Displacement has become a familiar survival strategy and in some cases even an inevitable part of life for two generations of Afghans faced with continuous violence and insecurity and recurrent disasters. There were 474,000 new displacements in 2017, and as of the end of the year there were 1,286,000 IDPs in the country. 167 Nangarhar province was hosting the highest number as of mid-November, followed by Kunduz, Badghis and Baghlan. More than 50 per cent of people displaced by conflict in Afghanistan have now been forced to flee twice or more, compared with seven per cent five years ago.

Despite the worsening security situation, more than 560,000 refugees and undocumented migrants returned from neighbouring Iran and Pakistan. The voluntary nature of these movements is questionable, however, and many of these returnees went back to a life of internal displacement because insecurity prevented them from returning to their place of origin or achieving a durable solution elsewhere.

This trend will grow while insecurity and a struggling economy continue to make it difficult for the country to absorb and reintegrate returnees. Afghanistan’s 2014 policy on IDPs grants returning refugees the same right to petition for assistance as their internally displaced counterparts, but like other IDPs they tend to lack information on the process or are unable to afford to travel to government offices to register.

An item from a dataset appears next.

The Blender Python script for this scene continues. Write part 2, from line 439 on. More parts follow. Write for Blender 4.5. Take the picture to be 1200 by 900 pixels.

Responsibility for putting the policy into operation has been largely decentralised to provincial Directorate of Refugees and Repatriations (DoRR) offices, but they receive little or no support from stakeholders to ensure its successful implementation. With 30 of Afghanistan’s 34 provinces affected by renewed or ongoing conflict in 2017, many DoRR offices have also had to switch their focus from development and planning for durable solutions back to meeting immediate needs.

IDPs’ needs have changed little over the past five years, and returnees who go back to life in internal displacement face similar challenges. Some aspects of their situation have improved, but their most important reintegration needs remain the same: safety and security from conflict and violence, housing and shelter, and decent jobs. Many, however, continue to struggle to meet even their most basic needs for food and water, the result in part of significant aid reductions. Many also lack the information and documentation required to access education and other services.